What to work on:
Among the records that follow, count the lines with the string "More"; report only that count.

+++ Data extract +++

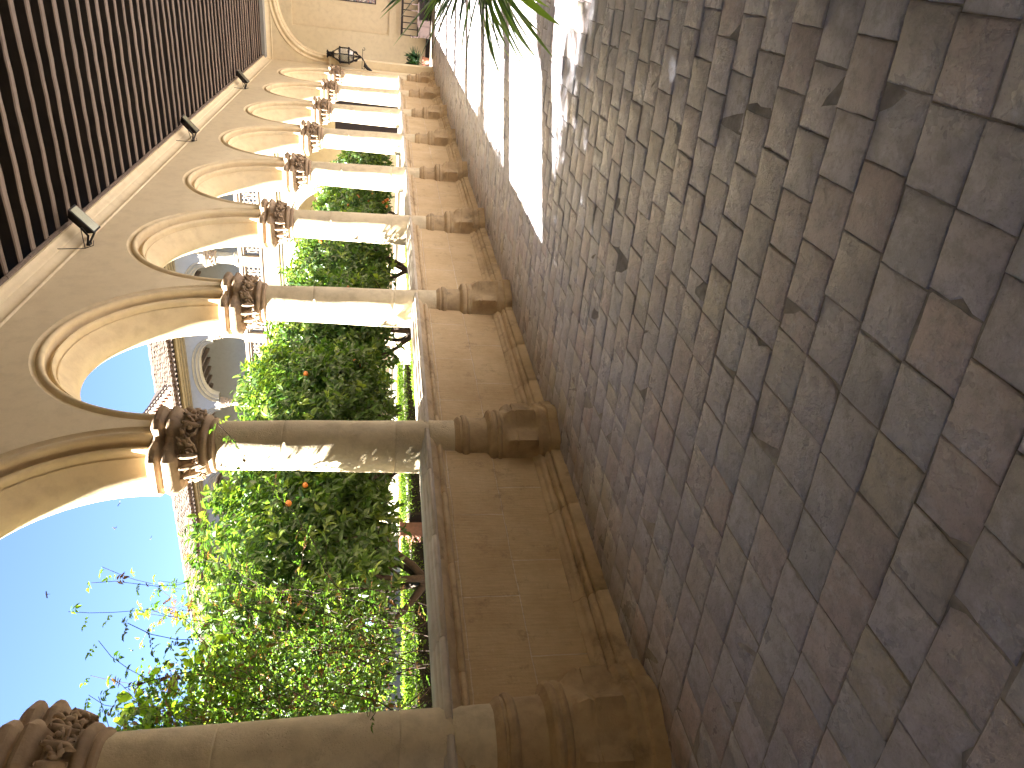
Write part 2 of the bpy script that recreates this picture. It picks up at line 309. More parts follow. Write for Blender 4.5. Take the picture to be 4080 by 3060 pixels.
# ------------------------------------------------------------------ the column (built once, copied)
def oct_r(th, rc, rot=PI / 8):
    a = (th - rot + PI / 8) % (PI / 4) - PI / 8
    # facet: corners at rot + k*pi/4 ; apothem at the middle
    a2 = ((th - rot) % (PI / 4)) - PI / 8
    return rc * math.cos(PI / 8) / math.cos(a2)
NB = 96
def base_mesh():
    m = MB()
    # (z, round radius, octagon corner radius or 0)
    sec = [(0.0, 0.425, 0.470), (0.05, 0.425, 0.468), (0.085, 0.42, 0.462), (0.095, 0.40, 0.445), (0.11, 0.395, 0.44), (0.135, 0.402, 0.447), (0.16, 0.40, 0.44), (0.175, 0.375, 0.425), (0.19, 0.360, 0.418), (0.21, 0.352, 0.412)]
    sec += [(0.24 + 0.02 * k, 0.348, 0.409 - 0.0006 * k) for k in range(7)]
    # notched, ogee-ended spurs
    sec += [(0.372, 0.347, 0.402), (0.376, 0.347, 0.385), (0.39, 0.347, 0.386), (0.40, 0.347, 0.398), (0.41, 0.347, 0.401), (0.42, 0.347, 0.396), (0.435, 0.347, 0.386), (0.455, 0.347, 0.374), (0.47, 0.347, 0.36)]
    sec += [(0.49, 0.347, 0), (0.51, 0.344, 0), (0.515, 0.352, 0), (0.525, 0.360, 0), (0.54, 0.361, 0), (0.552, 0.352, 0), (0.556, 0.345, 0), (0.566, 0.348, 0), (0.58, 0.358, 0), (0.60, 0.357, 0), (0.615, 0.345, 0), (0.628, 0.31, 0), (0.634, 0.298, 0),
            (0.64, 0.285, 0), (0.66, 0.278, 0), (0.74, 0.276, 0), (0.80, 0.276, 0), (0.806, 0.29, 0), (0.822, 0.303, 0), (0.845, 0.306, 0), (0.862, 0.298, 0), (0.868, 0.284, 0), (0.88, 0.282, 0), (0.888, 0.288, 0), (0.90, 0.282, 0), (0.912, 0.27, 0), (0.925, 0.256, 0), (0.935, 0.25, 0)]
    rows = []
    for z, r, oc in sec:
        row = []
        for j in range(NB):
            th = 2 * PI * j / NB + 0.001; rr = r
            if oc:
                a_ = abs((th + PI / 8) % (PI / 4) - PI / 8); rr = max(r, r + (oc + 0.028 - r) * (1 - a_ / (PI / 8)) ** (1.7 if z > 0.2 else 0.9) * (1 if z > 0.2 else 0.55))
            row.append((rr * math.cos(th), rr * math.sin(th), z))
        rows.append(row)
    m.grid(rows, closed_v=True, flip=True); return m
def shaft_mesh():
    m = MB(); prof = []
    for k in range(41):
        t = k / 40; z = 0.93 + t * (3.04 - 0.93); r = 0.249 - 0.034 * t ** 1.15
        prof.append((r, z))
    full = []
    for r, z in prof:
        full.append((r, z))
    for zj in (1.17, 1.47, 2.45):
        r = 0.249 - 0.034 * ((zj - 0.93) / 2.11) ** 1.15
        full += [(r, zj - 0.006), (r - 0.005, zj - 0.0015), (r - 0.005, zj + 0.0015), (r, zj + 0.006)]
    full.sort(key=lambda q: q[1])
    rs = random.Random(3)
    ph = [rs.uniform(0, 6.28) for _ in range(6)]
    m.lathe(full, 56, fn=lambda r, z, th: r + 0.0016 * math.sin(3 * th + ph[0] + z * 4) + 0.0012 * math.sin(7 * th + ph[1] - z * 6))
    return m
LOBE = [(0.205, -0.170), (0.31, -0.170), (0.375, -0.105), (0.375, 0.105), (0.31, 0.170), (0.205, 0.170)]
LOBEY = [(0.205, -0.170), (0.275, -0.170), (0.335, -0.105), (0.335, 0.105), (0.275, 0.170), (0.205, 0.170)]
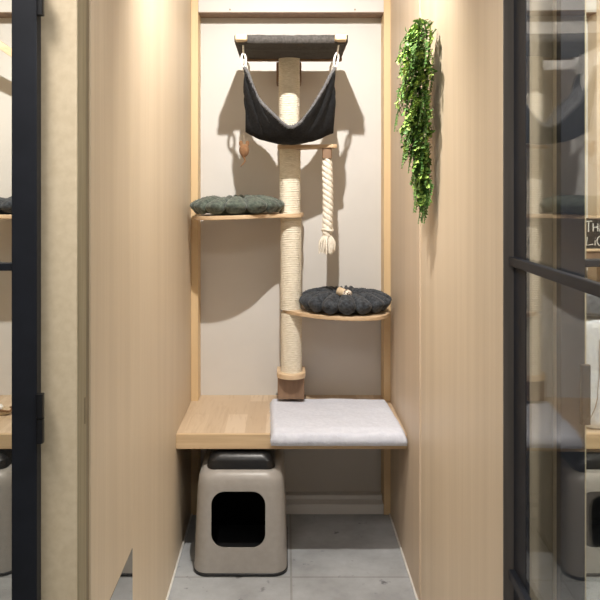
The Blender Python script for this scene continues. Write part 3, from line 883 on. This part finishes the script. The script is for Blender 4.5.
# ------------------------------------------------------------------ right neighbour booth
r = 1.10
sx0, sx1 = PX(584.5, r), RXR - .001
root = empty('wall_shelf', (sx0, D / r, PZ(251.5, r)), 'pale wall shelf with dark front apron behind the right glass', 'shelf')
box('board', sx0, sx1, D / r, YF - .02, PZ(251.5, r), PZ(249, r), 'pale_wood', root)
box('band', sx0 + .002, sx1, D / r + .006, D / r + .024, PZ(260, r), PZ(251.5, r) - .0003, 'brown', root)  # dark band just under the front of the shelf board
root = empty('chalkboard', (sx0, D / r + .02, PZ(249, r)), 'small black chalkboard with white handwriting standing behind the right glass', 'sign')
cb0, cb1 = PX(586, r), sx1 - .004
bd = box('board', cb0, cb1, D / r + .012, D / r + .022, PZ(249, r) + .0003, PZ(218, r), 'chalkboard', root, bevel=.002)
def stroke(lst, o):
    bm = bmesh.new()
    for s in lst: add_tube(bm, [(cb0 + o[0] + x, D / r + .0115, o[1] + z) for x, z in s], .0021, 6)
    fin('writing', bm, 'chalk', bd)
h_ = .040
T_ = [[(0, h_), (.022, h_ * 1.02)], [(.009, h_), (.008, 0)]]
Hh = [[(.026, h_ * .8), (.026, .002)], [(.044, h_ * .8), (.044, .002)], [(.026, h_ * .42), (.044, h_ * .45)]]
E_ = [[(.054, h_ * .85), (.052, .0)], [(.054, h_ * .85), (.075, h_ * 1.05)], [(.053, h_ * .45), (.07, h_ * .5)], [(.052, .0), (.074, .002)]]
stroke(T_ + Hh + E_, (.006, PZ(232, r)))
L1 = [[(.004, h_ * .8), (.0, 0), (.026, h_ * .1)]]
I1 = [[(.034, h_ * .5), (.033, .0)], [(.034, h_ * .66), (.0345, h_ * .70)]]
O1 = [[(.052 + .011 * math.cos(a), h_ * .42 + .017 * math.sin(a)) for a in [2 * PI * k / 14 for k in range(15)]]]
stroke(L1 + I1 + O1, (.006, PZ(245.5, r)))

def fur_block(name, x0, x1, y0, y1, z0, z1, mat, label, cat, rad, nf, seed, fl):
    bm = bmesh.new()
    N = 26; secs = []
    for i in range(N + 1):
        t = i / N; z = z0 + (z1 - z0) * t
        e = math.sqrt(max(0.0, 1 - (2 * t - 1) ** 8)) * .16 + .84
        cx, cy, hx, hy = (x0 + x1) / 2, (y0 + y1) / 2, (x1 - x0) / 2 * e, (y1 - y0) / 2 * e
        secs.append([(x, y - .008 * noise.noise((x * 18, z * 18, seed)), z) for x, y in rrect(cx, cy, hx, hy, rad, 6)])
    add_loft(bm, secs)
    bmesh.ops.recalc_face_normals(bm, faces=bm.faces)
    fur(bm, nf, fl, .001, seed)
    tag(fin_fur(name, bm, mat), label, cat)
fur_block('fur_cushion', PX(580, 1.13), RXR - .008, 2.615, 2.75, BT + .006, PZ(320, 1.14), 'pale_fur',
          'tall pale furry cushion standing on the bench behind the right glass', 'cushion', .04, 7000, 31, .007)
fur_block('folded_blanket', PX(581, 1.13), RXR - .010, 2.62, 2.75, PZ(320, 1.14) + .016, PZ(294, 1.14), 'blanket',
          'blue grey folded blanket on top of the pale furry cushion', 'blanket', .03, 3000, 32, .005)
bm = bmesh.new()
cord = [(599.5, 340), (600, 372), (598.5, 384), (598, 398), (595.5, 408), (592, 416), (588.5, 421)]
add_tube(bm, [(PX(x, 1.155), 2.600, PZ(y, 1.155)) for x, y in cord], .0016, 6)
tag(fin('hanging_string', bm, 'string'), 'thin dark string dangling in front of the pale furry cushion', 'string')

# ------------------------------------------------------------------ light
def spot(x, y, z, tgt, power, size, blend, rad, col):
    l = bpy.data.lights.new('ceiling_spot', 'SPOT'); l.energy = power; l.spot_size = math.radians(size); l.spot_blend = blend
    l.shadow_soft_size = rad; l.color = col
    o = bpy.data.objects.new('ceiling_spot', l); COL.objects.link(o); o.location = (x, y, z)
    o.rotation_euler = (Vector(tgt) - Vector((x, y, z))).to_track_quat('-Z', 'Y').to_euler()
WARM = (1, .95, .885)
LY, LZ = 1.765, 2.455
for dx, p in ((0, 130), (PL, 130), (PR + .06, 130)):
    spot(.012 + dx, LY, LZ, (.012 + dx, 2.95, 1.05), p, 116, 1.0, .014, WARM)
for x, tx in ((-.70, .55), (.70, -.55)):
    spot(x, .72, 2.7, (tx, 1.72, .75), 210 if x < 0 else 165, 58, .75, .35, (1, .95, .90))
spot(1.0, .6, 2.7, (.62, 1.5, .7), 170, 54, .7, .08, (1, .95, .89))  # unseen spot, added to brighten the post boards behind the open door
def area(x, y, z, sx, sy, power, col, rot=(0, 0, 0)):
    l = bpy.data.lights.new('shop_lamp', 'AREA'); l.shape = 'RECTANGLE'; l.size = sx; l.size_y = sy; l.energy = power; l.color = col
    o = bpy.data.objects.new('shop_lamp', l); COL.objects.link(o); o.location = (x, y, z); o.rotation_euler = rot
area(0, -.6, TOP - .02, 2.4, .5, 25, (1, .97, .93))
w = bpy.data.worlds.new('world'); sc.world = w; w.use_nodes = True
bg = w.node_tree.nodes['Background']; bg.inputs[0].default_value = (1, .96, .91, 1); bg.inputs[1].default_value = .06

vs = sc.view_settings
sc.display_settings.display_device = 'sRGB'
vs.view_transform = 'Standard'; vs.look = 'None'; vs.gamma = 1; vs.use_curve_mapping = False
vs.exposure = 0.17
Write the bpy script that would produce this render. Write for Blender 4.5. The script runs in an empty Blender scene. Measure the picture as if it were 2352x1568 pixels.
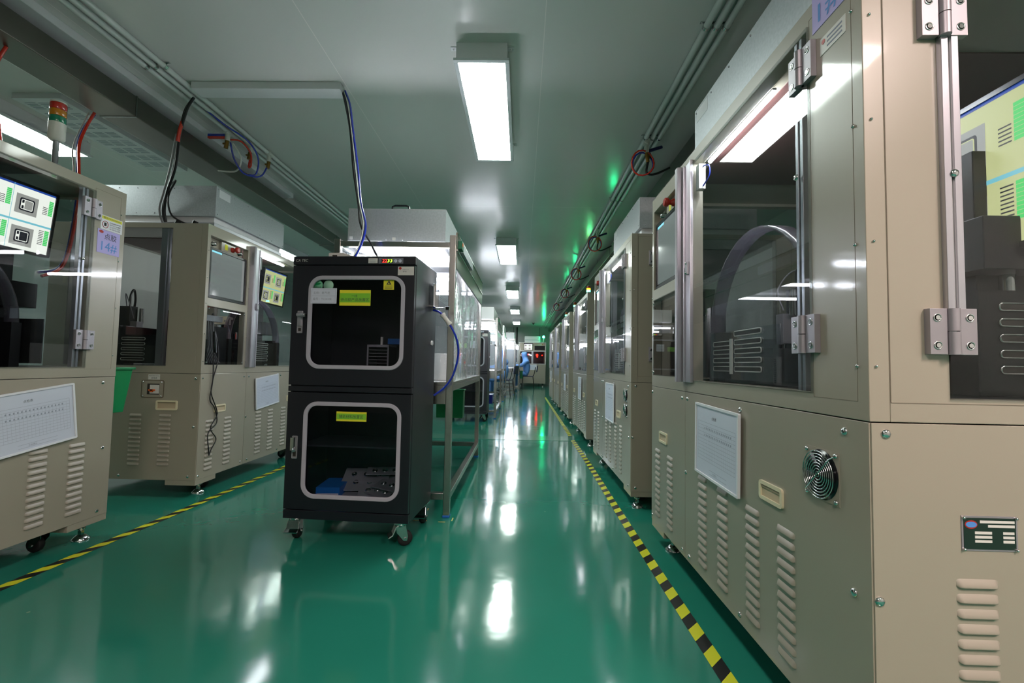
import bpy, math, random
from mathutils import Matrix, Vector
S = bpy.context.scene
C = S.collection
random.seed(7)
R = math.radians
# ---------------------------------------------------------------- camera
cam = bpy.data.objects.new('camera', bpy.data.cameras.new('camera')); C.objects.link(cam); S.camera = cam
cam.data.sensor_width = 36; cam.data.lens = 1045/2352*36; cam.data.clip_start = .02
cam.matrix_world = Matrix.Translation((0, 0, .89)) @ Matrix.Rotation(R(1.3244), 4, 'Z') @ Matrix.Rotation(R(92.874), 4, 'X') @ Matrix.Rotation(R(1.098), 4, 'Z')
cam.data.dof.use_dof = False
# ---------------------------------------------------------------- world, exposure
W = bpy.data.worlds.new('world'); S.world = W; W.use_nodes = True
W.node_tree.nodes['Background'].inputs[0].default_value = (.30, .36, .34, 1)
W.node_tree.nodes['Background'].inputs[1].default_value = .05
S.view_settings.view_transform = 'Standard'; S.view_settings.look = 'None'; S.view_settings.gamma = 1
S.view_settings.exposure = 1.3
S.view_settings.use_curve_mapping = False
S.cycles.max_bounces = 8; S.cycles.diffuse_bounces = 4; S.cycles.glossy_bounces = 4
S.cycles.transparent_max_bounces = 24; S.cycles.transmission_bounces = 6
S.cycles.sample_clamp_indirect = 4.0; S.cycles.caustics_reflective = True; S.cycles.caustics_refractive = False
S.cycles.use_denoising = True
LP = 12.0      # ceiling panel strength
LAMPX0, LAMPX1 = -.385, -.095
LAMPY = [2.27, 5.92, 9.6, 13.0, 16.65]
CZ = 2.56      # ceiling height
# ---------------------------------------------------------------- materials
def srgb(h):
    h = h.lstrip('#'); o = []
    for i in (0, 2, 4):
        c = int(h[i:i+2], 16)/255
        o.append(c/12.92 if c <= .04045 else ((c+.055)/1.055)**2.4)
    return (*o, 1)
MATS = {}
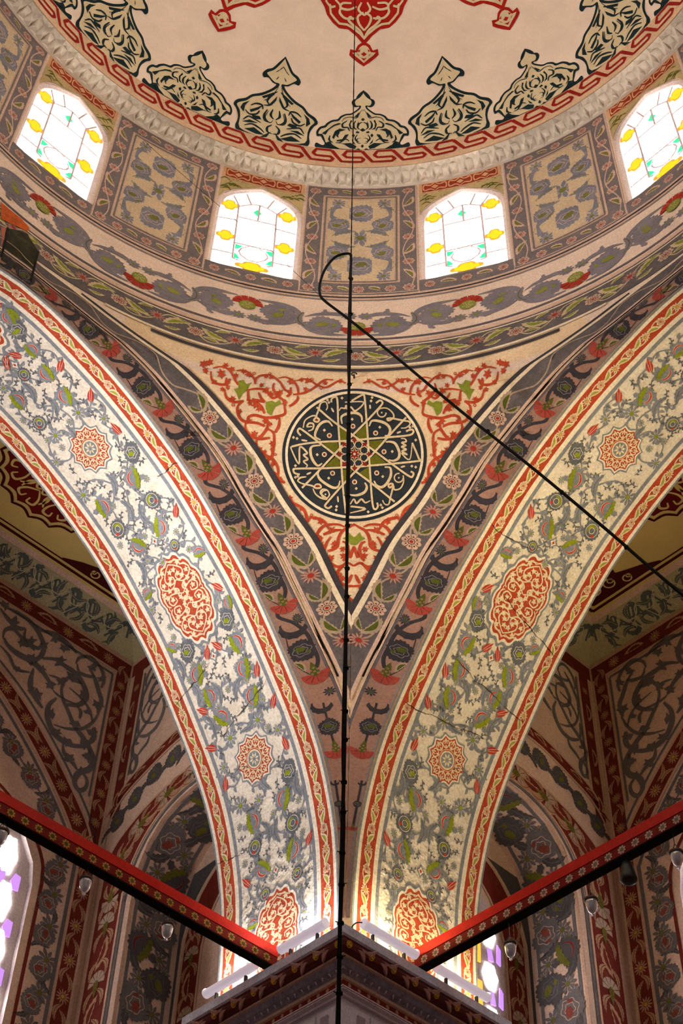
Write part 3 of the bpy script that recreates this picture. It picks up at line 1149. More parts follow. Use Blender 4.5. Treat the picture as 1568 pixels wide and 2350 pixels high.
# running key band above the cornice
KEY = 72
unitw = math.radians(360 / KEY) * DOME_R
rows = hit_dome([(826, 377), (826, 371), (826, 364), (826, 356), (826, 350)])[:, 1]
y0_, y4_ = rows[0] + .01, rows[-1] + .02
hk = (y4_ - y0_)
kb = MB()
cell = np.array([(0.0, 1.0), (.34, 0.0), (.98, 0.0), (1.06, .2), (.98, .42), (.50, .42), (.40, .62), (.50, 1.0), (1.0, 1.0)])
for k in range(-22, 22):
    P = np.column_stack([(cell[:, 0] + k) * unitw, y0_ + .02 + cell[:, 1] * (hk - .035)])
    q = []
    for i in range(len(P) - 1):
        q += [P[i] * (1 - t) + P[i + 1] * t for t in (0, .5)]
    q.append(P[-1])
    kb.ribbon(dome, q, .040, RED_D, .012)
kb.obj('key_pattern', CEIL, kind='stuff', label='dark red running key border')
b = MB()
b.patch(dome, np.linspace(-2.4, 2.4, 80) * DOME_R, [0.0, y0_, y4_ + .02], paint('key_ground', 'd2ae8c', var=.12), .006)
b.obj('key_border', CEIL)

# stalactite cornice
b = MB()
ZC = Z_DRUMTOP
pr = [(R_DRUM + .01, ZC - .05), (R_DRUM - .03, ZC - .045), (R_DRUM - .05, ZC - .01), (3.80, ZC + .055), (3.755, ZC + .06), (3.75, ZC + .10), (3.765, ZC + .10)]
t = np.linspace(-math.pi, math.pi, 289)
V = np.vstack([np.column_stack([r * np.sin(t), r * np.cos(t), np.full(len(t), z)]) for r, z in pr])
b.grid(V, len(pr), len(t), STUCCO)
TRIM = structure(b.obj('trim_1'))
NC = 144
da = TAU / NC
# one cell: scooped lower tooth and a faceted niche above it
b = MB()


def cp(x, r, z):
    a = x * da
    return (r * math.sin(a), r * math.cos(a), ZC + z)


zl = -.035
V = [cp(-.5, 3.985, zl), cp(0, 3.985, zl - .012), cp(.5, 3.985, zl), cp(-.5, 3.93, -.015), cp(-.22, 3.90, -.05), cp(.22, 3.90, -.05), cp(.5, 3.93, -.015), cp(0, 3.945, -.002),
     cp(-.5, 3.86, .022), cp(.5, 3.86, .022), cp(0, 3.835, -.012), cp(-.5, 3.79, .05), cp(.5, 3.79, .05), cp(0, 3.785, .03), cp(-.25, 3.84, .035), cp(.25, 3.84, .035)]
b.add(V, [(0, 1, 4, 3), (1, 2, 6, 5), (1, 5, 7), (1, 7, 4), (3, 4, 8), (5, 6, 9), (4, 7, 10), (7, 5, 10), (4, 10, 14, 8), (10, 5, 9, 15), (8, 14, 11), (14, 10, 13), (14, 13, 11), (10, 15, 13), (15, 12, 13), (15, 9, 12)], STUCCO)
cellm = b.mesh('stalactite')
for k in range(-32, 33):
    o = link('stalactite', cellm, TRIM)
    o.rotation_euler = (0, 0, -(k + .5) * da)
# ------------------------------------------------------------------ drum: stained-glass windows and painted panels
LEAD = paint('window_lead', 'd4bcbc', var=.06)
FRAME = paint('window_frame', 'd9c6bf', var=.08)
G_WHITE = glow('daylit_clear_glass', (1.0, .96, .90), 7.0, True)
G_YEL = glow('daylit_yellow_glass', (1.0, .46, .0), .8)
G_ORA = glow('daylit_amber_edge', (.95, .30, .04), .55)
G_GRN = glow('daylit_green_glass', (.02, .50, .22), .9)
GL_OUT = [(-.405, 12.76), (.405, 12.76), (.405, 13.80), (.395, 13.95), (.355, 14.06), (.28, 14.15), (.14, 14.245), (0, 14.32), (-.14, 14.245), (-.28, 14.15), (-.355, 14.06), (-.395, 13.95), (-.405, 13.80)]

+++

Answer for this exercise:
2